Ratcliffe, a boyhood United fan, is said to believe that supporters would be in favour of a new stadium on the land immediately surrounding Old Trafford. “The spiritual home is important,” sources said. “We think the fans would be quite happy to accept a brand new stadium if we stay where we are.”

It is believed that expanding the current 74,000-capacity stadium would cost at least £800m, with a new stadium having a price tag in the range of £1.5bn to £2bn. The Telegraph said Ratcliffe and Ineos officials have already commenced talks with Andy Burnham, Mayor of Greater Manchester, Trafford Council leaders and other civic officials over the future of Old Trafford, while also starting to explore financial options.

The Manchester Evening News said today that United has been advised a new build is the best option, while The Guardian said a stadium complex with a capacity of about 100,000 is being considered that would cost more than £3bn.

Alongside the stadium itself, the newspaper said the likes of shops, restaurants, a multiscreen cinema, a club museum and other attractions could be incorporated to create a “destination venue”.

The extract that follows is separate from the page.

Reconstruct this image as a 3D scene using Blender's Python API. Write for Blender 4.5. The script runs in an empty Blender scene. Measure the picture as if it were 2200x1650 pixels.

Old Trafford is the largest club stadium in England but has not been included on the list of host venues for UEFA Euro 2028, which will take place across the UK and Ireland, amid the uncertainty surrounding it.

In April 2022, United appointed Legends International and Populous to lead a team tasked with creating a masterplan for the redevelopment of Old Trafford. Later in the year, United issued a statement announcing the commencement of a process to consider new investment into the club and a sale. The review also included the redevelopment of Old Trafford.

It later emerged that a demolition of the stadium and the building of a brand-new home was one of the options presented to United. Options to refurbish and expand the stadium were also presented.

In December, Populous backed the construction of a brand new stadium at the existing Old Trafford site. Populous senior principal and managing director for EMEA, Chris Lee, said a new stadium would be the most cost-effective option for the club to modernise while maintaining matchday revenues and respecting the club’s historic home.

Lee was speaking after Ratcliffe’s Ineos Group agreed its deal for a stake in the club and assumed control of football operations. Problems relating to the nearby railway line and existing stadium structure have been viewed as major challenges for a redevelopment of Old Trafford.